What Does It Mean to Default on a Loan?

Not everything goes to plan as life is full of surprises and even though you had every intention of paying off your loans, something may come up like a job change or a health event that could put a spanner in the works. This may mean that you eventually default on your loans, but do you know how this will affect you? We take a look at what it means to default on a loan.

loan default

What Happens When You Default?

There are consequences of defaulting on a loan, which shouldn’t be a surprise. Defaulting on a loan will usually damage your credit and can cause additional expenses.

When you fail to make your required payment, your credit will take a hit. You might be in the clear for the first 30 days after the payment is due, but after this, missed payments are reported to the credit bureaus, which will lower your credit score. This will make it more difficult for you to secure a loan in the future and may make it harder for you to sign up to utilities, cell phone contracts, renting and so on.

Unpaid debts may eventually end up in the hands of collection agencies, which will damage your credit and can lead you to court which can be expensive. As time moves forward lenders might be able to garnish your wages or even take assets from your bank accounts.

On top of this, your financial burden may get worse when you default on a loan as this will incur additional charges like late payment fees, penalties and legal costs, which will just increase the amount that you owe.

Keep reading to find out how a default affects your loan type…

What Does a Default Mean for Your Loan

The type of loan that you default on will have different consequences.

If you have a secured loan that is secured with your home or car, then the lender can potentially take ownership of this property and sell it.

Unsecured loans, on the other hand, will damage your credit and lenders can take legal action against you.

If you bought your home with a loan or if you borrowed against your home with a second mortgage or a home equity line of credit, then your lender may force you out through foreclosure and sell your home so that they can recoup the loan costs. If the sale of your home doesn’t cover the whole amount that you owe, then you may find that you will still owe the difference.

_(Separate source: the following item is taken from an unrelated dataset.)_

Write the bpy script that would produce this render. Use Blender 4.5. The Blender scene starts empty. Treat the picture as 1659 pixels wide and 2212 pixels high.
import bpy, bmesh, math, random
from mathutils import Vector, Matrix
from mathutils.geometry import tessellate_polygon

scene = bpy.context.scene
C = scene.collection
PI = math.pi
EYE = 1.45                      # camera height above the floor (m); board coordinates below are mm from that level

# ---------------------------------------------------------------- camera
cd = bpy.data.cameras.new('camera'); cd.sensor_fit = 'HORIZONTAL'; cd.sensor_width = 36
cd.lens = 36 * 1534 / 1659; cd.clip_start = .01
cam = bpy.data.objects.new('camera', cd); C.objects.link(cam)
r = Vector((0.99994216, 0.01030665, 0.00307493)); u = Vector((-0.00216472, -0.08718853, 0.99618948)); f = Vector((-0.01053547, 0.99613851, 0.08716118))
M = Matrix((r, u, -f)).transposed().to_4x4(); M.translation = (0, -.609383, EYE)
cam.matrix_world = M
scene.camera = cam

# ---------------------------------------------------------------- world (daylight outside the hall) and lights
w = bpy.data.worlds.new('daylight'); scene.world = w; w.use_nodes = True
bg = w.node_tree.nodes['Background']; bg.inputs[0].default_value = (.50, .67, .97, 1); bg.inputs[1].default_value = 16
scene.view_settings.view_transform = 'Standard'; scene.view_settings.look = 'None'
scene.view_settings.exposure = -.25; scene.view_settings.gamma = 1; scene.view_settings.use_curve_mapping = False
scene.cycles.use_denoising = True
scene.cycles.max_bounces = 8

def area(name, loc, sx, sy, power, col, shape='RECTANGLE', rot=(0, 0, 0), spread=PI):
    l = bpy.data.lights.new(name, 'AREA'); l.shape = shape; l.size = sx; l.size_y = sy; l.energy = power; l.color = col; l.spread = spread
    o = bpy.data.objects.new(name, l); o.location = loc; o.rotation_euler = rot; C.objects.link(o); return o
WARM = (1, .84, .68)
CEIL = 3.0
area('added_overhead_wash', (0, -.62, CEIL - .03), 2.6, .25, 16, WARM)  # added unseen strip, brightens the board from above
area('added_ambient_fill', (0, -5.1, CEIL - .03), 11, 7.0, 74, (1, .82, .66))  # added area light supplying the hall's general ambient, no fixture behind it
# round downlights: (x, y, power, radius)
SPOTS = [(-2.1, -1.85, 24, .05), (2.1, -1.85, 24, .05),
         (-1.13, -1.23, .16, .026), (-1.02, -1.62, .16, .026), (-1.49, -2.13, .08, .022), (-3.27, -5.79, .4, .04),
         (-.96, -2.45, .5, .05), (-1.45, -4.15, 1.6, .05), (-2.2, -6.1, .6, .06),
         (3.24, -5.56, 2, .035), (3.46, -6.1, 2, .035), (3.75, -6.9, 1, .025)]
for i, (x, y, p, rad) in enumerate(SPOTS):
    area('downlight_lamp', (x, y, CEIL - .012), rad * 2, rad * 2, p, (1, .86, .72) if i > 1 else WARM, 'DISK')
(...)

If you default on a car loan, the vehicle can be repossessed and sold and you may still owe the difference if the sale doesn’t cover the total amount that you owe.

When you default on your credit card, your credit will definitely suffer as a result and your account will most likely be sent to collections. Also, fees will be added to your debt and collections will make endless phone calls and various attempts to collect.

Don’t Let It Come to a Default

The consequences of defaulting on a loan can be harsh, so it is best to avoid the default altogether.

default on a loan

If you run into financial trouble, then you must communicate with your lender and explain that you are having a hard time making payments.

A default can be looked at by your lender in one of two ways. The first is that you have given your lender a heads up and they could potentially work on a solution with you or they see that you have stopped paying and will start the efforts to collect from you. The first option is obviously the best.

If you are able to come to an arrangement with your lender, then ensure that you document all communications and get all your agreements in writing.

If you are struggling with debt, then it is a good idea to speak to a debt counsellor as they can help you to evaluate your position and set up a debt management plan if needed. Debt consolidation may also be an idea and you can find help through a number of debt relief programmes. Make smart financial decisions if you are in debt, so that you can avoid defaulting and so that you are able to manage your debt better.